* **Supplied material**
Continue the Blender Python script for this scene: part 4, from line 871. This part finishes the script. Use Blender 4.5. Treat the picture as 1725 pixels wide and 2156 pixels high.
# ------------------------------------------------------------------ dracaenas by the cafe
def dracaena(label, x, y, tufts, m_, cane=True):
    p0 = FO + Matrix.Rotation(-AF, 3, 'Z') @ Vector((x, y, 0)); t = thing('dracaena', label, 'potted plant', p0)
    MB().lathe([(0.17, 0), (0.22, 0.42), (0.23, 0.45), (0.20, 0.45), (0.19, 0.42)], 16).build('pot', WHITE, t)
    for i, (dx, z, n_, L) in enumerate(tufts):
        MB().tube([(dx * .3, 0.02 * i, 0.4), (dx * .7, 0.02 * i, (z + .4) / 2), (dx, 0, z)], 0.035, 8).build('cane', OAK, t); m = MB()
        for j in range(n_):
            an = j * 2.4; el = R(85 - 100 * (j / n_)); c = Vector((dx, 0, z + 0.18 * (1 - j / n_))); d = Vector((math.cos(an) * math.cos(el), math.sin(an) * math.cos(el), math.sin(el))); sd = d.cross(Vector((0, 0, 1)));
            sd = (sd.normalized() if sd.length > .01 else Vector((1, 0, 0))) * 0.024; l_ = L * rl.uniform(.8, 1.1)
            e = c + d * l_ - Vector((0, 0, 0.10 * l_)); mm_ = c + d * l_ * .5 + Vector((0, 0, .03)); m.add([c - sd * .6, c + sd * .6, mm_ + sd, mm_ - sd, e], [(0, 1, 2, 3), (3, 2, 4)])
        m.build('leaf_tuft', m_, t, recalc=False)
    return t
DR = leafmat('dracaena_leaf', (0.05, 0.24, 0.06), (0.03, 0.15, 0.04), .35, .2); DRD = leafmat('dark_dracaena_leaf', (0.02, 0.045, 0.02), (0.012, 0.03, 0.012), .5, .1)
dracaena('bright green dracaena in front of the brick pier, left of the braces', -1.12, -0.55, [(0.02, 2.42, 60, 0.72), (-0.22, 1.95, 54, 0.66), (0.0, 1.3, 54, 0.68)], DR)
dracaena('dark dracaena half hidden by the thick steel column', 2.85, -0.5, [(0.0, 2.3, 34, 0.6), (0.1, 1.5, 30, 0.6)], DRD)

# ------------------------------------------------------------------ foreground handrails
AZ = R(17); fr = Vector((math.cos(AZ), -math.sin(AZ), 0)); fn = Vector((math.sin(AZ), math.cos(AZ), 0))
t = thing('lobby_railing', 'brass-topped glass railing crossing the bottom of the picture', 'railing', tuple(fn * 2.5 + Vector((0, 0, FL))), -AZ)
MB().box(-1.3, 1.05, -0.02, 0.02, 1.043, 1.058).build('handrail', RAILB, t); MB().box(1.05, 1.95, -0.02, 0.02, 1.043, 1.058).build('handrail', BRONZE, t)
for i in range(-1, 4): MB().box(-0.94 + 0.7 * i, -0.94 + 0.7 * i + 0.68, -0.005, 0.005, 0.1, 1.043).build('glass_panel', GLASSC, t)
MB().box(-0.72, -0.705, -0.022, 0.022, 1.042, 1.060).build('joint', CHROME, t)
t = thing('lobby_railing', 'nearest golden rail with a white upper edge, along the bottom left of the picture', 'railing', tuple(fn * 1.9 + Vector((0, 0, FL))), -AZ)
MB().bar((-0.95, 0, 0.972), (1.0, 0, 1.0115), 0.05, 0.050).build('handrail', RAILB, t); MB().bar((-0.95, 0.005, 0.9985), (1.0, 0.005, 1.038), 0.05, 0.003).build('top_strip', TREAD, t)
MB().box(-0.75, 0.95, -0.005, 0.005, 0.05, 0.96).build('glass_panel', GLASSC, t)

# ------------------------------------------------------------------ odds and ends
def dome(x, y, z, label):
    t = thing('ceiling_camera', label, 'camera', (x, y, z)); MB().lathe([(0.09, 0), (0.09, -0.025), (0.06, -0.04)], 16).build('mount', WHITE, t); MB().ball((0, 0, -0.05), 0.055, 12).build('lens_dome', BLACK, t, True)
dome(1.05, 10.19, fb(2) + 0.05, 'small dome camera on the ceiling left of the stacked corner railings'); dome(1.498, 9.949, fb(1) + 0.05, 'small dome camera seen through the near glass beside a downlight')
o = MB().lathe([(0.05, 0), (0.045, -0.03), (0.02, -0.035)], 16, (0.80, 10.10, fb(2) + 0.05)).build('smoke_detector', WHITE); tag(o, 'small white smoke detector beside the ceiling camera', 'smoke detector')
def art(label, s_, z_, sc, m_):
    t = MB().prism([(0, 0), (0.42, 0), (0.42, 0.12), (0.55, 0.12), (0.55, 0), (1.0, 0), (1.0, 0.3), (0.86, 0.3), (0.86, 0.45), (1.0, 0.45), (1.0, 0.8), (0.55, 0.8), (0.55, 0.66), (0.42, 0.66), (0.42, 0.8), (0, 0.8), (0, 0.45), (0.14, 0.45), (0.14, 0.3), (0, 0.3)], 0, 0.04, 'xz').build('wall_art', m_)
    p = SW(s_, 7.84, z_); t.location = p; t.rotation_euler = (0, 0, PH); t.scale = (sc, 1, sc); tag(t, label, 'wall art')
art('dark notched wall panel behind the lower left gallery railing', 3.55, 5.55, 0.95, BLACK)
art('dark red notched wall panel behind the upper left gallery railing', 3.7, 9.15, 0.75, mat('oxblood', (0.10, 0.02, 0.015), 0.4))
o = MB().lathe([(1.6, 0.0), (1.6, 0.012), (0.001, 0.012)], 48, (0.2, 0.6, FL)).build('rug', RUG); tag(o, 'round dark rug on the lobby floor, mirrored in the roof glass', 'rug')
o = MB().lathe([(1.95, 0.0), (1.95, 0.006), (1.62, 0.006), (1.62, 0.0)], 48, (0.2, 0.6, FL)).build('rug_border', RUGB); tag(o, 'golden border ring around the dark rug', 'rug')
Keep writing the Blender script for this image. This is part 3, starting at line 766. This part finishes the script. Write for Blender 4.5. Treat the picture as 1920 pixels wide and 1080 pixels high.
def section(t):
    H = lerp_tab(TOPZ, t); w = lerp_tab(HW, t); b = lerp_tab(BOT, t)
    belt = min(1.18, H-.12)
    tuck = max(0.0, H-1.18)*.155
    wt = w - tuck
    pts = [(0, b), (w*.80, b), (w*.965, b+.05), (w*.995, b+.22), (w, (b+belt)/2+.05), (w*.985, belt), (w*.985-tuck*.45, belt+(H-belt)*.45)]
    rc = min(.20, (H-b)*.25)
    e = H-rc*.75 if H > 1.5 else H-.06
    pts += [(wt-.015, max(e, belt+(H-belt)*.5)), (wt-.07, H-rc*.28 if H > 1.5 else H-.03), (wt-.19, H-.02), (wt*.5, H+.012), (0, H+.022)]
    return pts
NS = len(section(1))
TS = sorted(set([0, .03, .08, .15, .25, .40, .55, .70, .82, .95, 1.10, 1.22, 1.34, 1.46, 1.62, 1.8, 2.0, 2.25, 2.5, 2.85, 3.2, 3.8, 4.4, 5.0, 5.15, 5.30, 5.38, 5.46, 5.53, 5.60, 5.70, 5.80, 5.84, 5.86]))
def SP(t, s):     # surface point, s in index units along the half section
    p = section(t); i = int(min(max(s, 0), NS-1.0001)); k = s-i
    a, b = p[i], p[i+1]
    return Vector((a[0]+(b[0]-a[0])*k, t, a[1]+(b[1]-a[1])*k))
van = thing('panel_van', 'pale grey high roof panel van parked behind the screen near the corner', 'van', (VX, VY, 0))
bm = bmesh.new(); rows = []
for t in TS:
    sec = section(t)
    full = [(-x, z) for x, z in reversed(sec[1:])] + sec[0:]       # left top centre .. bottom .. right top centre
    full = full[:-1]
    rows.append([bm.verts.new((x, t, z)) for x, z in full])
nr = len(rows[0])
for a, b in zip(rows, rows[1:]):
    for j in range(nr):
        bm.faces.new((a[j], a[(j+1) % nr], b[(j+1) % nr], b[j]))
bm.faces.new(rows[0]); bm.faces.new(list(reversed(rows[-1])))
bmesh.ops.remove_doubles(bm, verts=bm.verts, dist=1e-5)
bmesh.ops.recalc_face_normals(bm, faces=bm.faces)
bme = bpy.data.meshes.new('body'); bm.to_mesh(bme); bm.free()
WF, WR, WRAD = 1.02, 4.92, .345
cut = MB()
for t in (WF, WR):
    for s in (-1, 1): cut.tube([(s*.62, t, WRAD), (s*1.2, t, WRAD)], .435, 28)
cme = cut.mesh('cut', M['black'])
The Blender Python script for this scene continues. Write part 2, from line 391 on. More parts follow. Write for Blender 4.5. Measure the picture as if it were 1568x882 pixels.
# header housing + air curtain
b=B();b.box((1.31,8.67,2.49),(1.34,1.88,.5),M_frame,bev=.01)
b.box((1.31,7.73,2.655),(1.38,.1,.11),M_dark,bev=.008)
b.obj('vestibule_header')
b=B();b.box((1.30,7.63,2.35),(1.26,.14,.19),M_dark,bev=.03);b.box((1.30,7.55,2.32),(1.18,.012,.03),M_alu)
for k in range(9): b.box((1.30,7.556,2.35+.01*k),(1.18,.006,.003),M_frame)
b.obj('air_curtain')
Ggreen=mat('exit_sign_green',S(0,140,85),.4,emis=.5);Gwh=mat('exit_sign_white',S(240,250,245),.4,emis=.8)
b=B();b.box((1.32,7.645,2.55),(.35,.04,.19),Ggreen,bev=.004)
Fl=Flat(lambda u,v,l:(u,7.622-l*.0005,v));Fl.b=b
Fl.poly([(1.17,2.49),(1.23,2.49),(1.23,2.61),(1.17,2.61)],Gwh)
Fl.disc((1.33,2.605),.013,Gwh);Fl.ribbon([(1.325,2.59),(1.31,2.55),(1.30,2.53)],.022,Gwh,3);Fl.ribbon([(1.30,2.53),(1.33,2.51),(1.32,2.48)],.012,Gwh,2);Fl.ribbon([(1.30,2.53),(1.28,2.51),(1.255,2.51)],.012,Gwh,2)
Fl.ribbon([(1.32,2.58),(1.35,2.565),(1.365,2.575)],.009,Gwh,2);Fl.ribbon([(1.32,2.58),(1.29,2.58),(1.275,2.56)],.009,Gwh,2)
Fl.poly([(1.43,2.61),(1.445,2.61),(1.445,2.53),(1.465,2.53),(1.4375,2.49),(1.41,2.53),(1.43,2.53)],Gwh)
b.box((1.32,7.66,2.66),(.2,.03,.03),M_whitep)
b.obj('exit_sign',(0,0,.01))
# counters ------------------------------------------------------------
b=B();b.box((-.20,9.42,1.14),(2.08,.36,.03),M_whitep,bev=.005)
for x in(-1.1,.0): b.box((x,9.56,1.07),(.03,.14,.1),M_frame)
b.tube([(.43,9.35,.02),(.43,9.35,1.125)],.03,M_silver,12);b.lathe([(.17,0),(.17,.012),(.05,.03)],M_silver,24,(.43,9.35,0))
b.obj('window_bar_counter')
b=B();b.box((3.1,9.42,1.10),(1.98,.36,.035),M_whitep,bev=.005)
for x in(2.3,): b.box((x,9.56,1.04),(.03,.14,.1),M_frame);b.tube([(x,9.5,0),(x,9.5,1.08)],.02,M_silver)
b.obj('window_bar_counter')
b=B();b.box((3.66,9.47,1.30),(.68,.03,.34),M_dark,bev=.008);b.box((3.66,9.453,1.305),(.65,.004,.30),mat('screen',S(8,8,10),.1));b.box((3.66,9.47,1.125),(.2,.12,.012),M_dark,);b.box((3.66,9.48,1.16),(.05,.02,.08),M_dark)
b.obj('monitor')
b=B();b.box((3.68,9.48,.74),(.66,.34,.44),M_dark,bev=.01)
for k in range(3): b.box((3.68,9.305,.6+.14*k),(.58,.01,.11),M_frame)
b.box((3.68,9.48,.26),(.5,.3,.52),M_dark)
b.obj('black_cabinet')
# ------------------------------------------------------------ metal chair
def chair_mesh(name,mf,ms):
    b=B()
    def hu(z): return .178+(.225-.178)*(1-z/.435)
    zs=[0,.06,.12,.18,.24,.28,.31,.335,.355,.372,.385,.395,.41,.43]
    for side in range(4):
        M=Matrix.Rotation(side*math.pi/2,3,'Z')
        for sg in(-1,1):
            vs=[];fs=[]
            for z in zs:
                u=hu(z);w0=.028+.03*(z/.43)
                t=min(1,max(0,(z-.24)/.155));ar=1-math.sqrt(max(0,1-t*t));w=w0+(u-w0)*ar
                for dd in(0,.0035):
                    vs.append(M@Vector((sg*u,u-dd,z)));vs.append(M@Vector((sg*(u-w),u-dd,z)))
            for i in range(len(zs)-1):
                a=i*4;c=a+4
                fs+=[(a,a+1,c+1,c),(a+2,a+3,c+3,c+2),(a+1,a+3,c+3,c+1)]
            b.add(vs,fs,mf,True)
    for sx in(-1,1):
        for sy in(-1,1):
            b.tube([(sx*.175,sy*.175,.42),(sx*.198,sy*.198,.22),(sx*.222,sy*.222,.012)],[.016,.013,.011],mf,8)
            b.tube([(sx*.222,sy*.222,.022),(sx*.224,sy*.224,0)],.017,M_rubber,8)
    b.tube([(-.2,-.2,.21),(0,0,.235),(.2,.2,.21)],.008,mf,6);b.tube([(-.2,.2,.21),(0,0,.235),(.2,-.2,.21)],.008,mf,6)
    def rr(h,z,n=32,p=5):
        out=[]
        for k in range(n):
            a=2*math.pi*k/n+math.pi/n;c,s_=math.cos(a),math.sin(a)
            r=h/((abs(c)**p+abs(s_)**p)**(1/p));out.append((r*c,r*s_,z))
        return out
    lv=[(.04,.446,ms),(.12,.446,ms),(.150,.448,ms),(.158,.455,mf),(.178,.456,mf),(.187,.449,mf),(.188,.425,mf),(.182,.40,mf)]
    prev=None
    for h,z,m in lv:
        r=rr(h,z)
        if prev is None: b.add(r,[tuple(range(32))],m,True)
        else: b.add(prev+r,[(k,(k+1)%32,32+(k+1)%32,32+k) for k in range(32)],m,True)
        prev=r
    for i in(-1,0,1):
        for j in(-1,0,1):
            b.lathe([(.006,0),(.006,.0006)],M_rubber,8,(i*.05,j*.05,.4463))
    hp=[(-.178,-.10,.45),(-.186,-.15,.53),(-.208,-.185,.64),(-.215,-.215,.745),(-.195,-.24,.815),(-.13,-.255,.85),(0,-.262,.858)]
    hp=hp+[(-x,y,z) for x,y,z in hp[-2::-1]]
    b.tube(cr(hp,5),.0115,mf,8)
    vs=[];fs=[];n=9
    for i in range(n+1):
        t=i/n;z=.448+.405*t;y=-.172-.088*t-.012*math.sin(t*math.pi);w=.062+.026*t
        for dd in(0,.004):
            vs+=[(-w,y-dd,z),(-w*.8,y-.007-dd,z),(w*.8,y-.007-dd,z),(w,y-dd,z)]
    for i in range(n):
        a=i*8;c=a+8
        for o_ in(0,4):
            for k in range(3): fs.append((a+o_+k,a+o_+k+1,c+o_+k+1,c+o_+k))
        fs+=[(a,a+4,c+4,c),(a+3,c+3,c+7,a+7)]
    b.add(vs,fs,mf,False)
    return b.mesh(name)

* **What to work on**
Show the lines of the material that contain the word "finishes".

* **Answer for this exercise**
Continue the Blender Python script for this scene: part 4, from line 871. This part finishes the script. Use Blender 4.5. Treat the picture as 1725 pixels wide and 2156 pixels high.
Keep writing the Blender script for this image. This is part 3, starting at line 766. This part finishes the script. Write for Blender 4.5. Treat the picture as 1920 pixels wide and 1080 pixels high.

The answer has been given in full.